A billionaire's largesse flows to University of Toronto

by JONATHAN WOODWARD, Globe and Mail, April 3, 2006

VANCOUVER, Canada -- A West Vancouver businessman, leader of one of Hong Kong's wealthiest and most prominent families, has given $4-million to the University of Toronto as part of a grand plan to create a network of Buddhist studies programs to span the globe.

The new program -- to be announced today at the university's Scarborough campus -- is the fourth institution worldwide and the second in Canada to receive millions of dollars to study and teach the eastern religion as part of the legacy of billionaire Robert Hung-Ngai Ho.

Mr. Ho, 73, said his family's motto is to give back, and he wants to return money that has been in his family since the time of his grandfather.

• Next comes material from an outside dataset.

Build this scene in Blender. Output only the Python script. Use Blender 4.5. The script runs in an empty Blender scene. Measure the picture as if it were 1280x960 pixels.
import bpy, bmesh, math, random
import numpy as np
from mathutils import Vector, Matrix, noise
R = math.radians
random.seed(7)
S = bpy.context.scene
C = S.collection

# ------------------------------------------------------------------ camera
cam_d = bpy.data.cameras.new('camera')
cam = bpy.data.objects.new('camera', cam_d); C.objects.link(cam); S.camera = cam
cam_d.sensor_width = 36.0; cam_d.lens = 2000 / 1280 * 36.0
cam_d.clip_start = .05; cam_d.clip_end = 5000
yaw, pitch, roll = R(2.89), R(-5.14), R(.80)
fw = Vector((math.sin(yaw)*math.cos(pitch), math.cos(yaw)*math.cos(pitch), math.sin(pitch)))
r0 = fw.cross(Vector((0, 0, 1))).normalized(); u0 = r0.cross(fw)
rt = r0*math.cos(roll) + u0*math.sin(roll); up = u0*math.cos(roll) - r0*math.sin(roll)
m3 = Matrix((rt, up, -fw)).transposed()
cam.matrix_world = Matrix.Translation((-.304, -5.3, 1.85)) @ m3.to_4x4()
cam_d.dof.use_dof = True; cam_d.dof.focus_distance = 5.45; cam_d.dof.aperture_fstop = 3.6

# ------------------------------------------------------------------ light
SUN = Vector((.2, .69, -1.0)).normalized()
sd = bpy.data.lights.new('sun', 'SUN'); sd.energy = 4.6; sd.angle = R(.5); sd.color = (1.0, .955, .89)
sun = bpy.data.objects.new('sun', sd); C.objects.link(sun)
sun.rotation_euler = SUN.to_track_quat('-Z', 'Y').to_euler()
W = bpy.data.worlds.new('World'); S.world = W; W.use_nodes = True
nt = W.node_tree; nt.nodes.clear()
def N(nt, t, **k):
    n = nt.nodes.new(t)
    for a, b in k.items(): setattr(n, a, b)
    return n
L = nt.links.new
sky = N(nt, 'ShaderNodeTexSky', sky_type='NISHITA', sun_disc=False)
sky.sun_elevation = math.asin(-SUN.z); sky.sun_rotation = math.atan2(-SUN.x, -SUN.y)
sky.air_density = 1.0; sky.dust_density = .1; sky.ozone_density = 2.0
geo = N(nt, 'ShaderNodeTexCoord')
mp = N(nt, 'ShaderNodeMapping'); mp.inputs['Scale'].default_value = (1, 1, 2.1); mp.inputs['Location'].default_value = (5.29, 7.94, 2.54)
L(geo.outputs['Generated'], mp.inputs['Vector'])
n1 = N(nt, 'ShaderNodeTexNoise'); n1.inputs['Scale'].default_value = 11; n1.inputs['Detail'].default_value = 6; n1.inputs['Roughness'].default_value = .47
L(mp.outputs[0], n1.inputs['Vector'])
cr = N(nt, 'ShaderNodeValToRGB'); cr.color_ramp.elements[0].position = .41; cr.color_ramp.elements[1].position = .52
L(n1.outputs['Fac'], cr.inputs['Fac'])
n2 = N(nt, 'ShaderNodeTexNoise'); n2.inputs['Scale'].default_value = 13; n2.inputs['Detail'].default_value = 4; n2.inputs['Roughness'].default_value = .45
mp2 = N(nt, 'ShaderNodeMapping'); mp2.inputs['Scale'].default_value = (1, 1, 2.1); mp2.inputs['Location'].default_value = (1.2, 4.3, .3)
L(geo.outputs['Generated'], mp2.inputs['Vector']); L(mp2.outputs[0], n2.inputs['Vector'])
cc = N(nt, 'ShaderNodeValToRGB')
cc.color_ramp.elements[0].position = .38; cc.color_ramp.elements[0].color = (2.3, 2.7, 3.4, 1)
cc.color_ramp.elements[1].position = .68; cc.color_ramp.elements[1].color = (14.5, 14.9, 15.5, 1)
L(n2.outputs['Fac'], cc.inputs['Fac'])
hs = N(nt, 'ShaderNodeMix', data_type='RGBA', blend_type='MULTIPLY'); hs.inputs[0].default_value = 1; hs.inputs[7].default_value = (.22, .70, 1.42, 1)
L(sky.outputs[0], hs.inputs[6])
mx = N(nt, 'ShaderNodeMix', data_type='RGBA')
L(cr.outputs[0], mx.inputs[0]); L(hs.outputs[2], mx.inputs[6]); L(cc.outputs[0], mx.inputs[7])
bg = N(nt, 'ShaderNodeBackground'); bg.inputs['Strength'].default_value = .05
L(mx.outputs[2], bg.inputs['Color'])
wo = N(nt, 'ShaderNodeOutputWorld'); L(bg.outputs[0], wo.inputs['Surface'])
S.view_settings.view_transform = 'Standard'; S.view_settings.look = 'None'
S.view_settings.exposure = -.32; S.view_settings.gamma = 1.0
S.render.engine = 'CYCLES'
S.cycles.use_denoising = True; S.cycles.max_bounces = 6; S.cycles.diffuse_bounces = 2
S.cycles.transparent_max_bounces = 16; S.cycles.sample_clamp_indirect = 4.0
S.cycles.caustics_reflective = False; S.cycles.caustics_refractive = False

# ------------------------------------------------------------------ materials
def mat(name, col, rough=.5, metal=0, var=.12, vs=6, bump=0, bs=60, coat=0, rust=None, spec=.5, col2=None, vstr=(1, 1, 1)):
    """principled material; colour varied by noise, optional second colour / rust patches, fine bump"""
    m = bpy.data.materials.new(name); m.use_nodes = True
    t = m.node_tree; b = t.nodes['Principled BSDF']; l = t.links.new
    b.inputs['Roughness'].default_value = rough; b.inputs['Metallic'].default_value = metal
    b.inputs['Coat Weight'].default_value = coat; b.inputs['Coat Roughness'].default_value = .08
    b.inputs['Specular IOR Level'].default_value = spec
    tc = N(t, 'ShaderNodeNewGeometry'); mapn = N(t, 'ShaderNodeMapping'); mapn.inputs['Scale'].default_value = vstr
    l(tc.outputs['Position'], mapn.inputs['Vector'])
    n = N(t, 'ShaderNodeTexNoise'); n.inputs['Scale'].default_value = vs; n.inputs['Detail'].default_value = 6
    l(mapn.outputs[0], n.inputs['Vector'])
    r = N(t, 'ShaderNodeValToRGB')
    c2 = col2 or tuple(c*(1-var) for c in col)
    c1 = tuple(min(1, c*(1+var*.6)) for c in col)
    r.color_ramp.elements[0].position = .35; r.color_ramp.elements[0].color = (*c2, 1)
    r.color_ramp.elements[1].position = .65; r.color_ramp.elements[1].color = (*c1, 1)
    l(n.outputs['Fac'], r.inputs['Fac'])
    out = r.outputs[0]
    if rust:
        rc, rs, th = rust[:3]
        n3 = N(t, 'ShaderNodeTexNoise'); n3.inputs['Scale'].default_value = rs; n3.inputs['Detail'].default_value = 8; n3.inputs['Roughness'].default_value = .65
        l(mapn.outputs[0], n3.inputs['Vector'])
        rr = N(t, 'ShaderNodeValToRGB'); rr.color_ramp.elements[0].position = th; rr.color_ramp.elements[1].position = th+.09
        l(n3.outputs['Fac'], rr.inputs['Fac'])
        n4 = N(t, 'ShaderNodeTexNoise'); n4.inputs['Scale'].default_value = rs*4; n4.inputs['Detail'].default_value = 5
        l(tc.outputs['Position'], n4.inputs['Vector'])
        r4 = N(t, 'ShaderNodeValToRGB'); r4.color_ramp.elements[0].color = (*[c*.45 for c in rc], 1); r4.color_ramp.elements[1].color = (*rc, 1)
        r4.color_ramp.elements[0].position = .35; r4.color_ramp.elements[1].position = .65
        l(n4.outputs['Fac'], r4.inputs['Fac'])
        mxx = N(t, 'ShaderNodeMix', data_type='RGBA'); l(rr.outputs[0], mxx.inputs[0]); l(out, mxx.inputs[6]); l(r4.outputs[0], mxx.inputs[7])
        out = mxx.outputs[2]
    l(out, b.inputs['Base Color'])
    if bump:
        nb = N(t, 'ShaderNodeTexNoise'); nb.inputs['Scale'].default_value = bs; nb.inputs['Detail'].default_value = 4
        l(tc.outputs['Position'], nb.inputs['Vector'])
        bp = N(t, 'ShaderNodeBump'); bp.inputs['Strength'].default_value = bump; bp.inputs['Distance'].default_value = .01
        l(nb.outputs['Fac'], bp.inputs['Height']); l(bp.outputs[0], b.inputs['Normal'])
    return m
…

"We have a focus of making Buddhism more appreciated and more widely known," said the soft-spoken Mr. Ho in an interview in his second-storey office in West Vancouver, decorated sparingly with calligraphy and ancient Chinese pottery.

In 2000, one of Mr. Ho's charitable foundations, the Tung Lin Kok Yuen society, committed $15-million over 10 years to a Buddhism program at Hong Kong University.

Then, he breathed life into the International Buddhist College in Songkla, Thailand, with a $600,000 donation after the college had to abandon construction on several buildings because it didn't have the funds to continue.

The buildings bear the Ho family name.

In February, the University of British Columbia announced Mr. Ho had given it $4-million for a chair named after his foundation, and in early March, Mr. Ho finalized his $4-million deal with the University of Toronto.

"We've got Thailand, we've got Hong Kong, we've got Vancouver, we've got Toronto. Next stop is south of the border," said Mr. Ho, adding that he has made contact with the University of California at Berkeley, and from there would like to expand to the University of London in England.

"Our plan is to circle the globe," he said.

Mr. Ho's grandfather, Sir Robert Ho Tung, made a fortune on land deals and commodity trading, and today his business is a worldwide empire.

But Mr. Ho says his charitable efforts spring from his grandmother, Lady Clara Lin-Kok, who founded a temple and a free school in Hong Kong in the early 20th century.

"Our goal is to make Buddhism known to people," Mr. Ho said. "In pockets of the world, they think Buddhism is a superstition, and that is totally inaccurate.

"If you are a Buddhist, you do not need to go to a temple, you pray at home, you can pray anywhere," he said. "You don't have to live in the mountains and meditate, you can live in the world."

The $4-million deal with U of T was reached in early March, said William Bowen, Chair of Humanities at the Scarborough campus. The campus's principal, Kwong-loi Shun, was approached by Mr. Ho as the details of his UBC deal were being finalized last year, he said.

Of the $4-million, $3-million will create an endowment for a visiting professor, and the rest will fund a series of public lectures expected to attract Buddhist speakers from around the world. It will join the Yehan Numata, a Buddhist studies program at U of T's Mississauga campus.

All of the programs, from Hong Kong to Vancouver to Toronto, would share ideas and professors, and would support each others' educational missions, Prof. Bowen said.

"These are the pieces of the puzzle across the three campuses," he said.

U of T policy forbids the use of donated money until one year after the gift is made, said Prof. Bowen, so the program would be expected to begin in 2007.

Mr. Ho graduated from Colgate University in 1956 with a BA and began a journalism career with a masters degree at Columbia University in 1958.

He covered the White House and the United Nations for National Geographic for several years.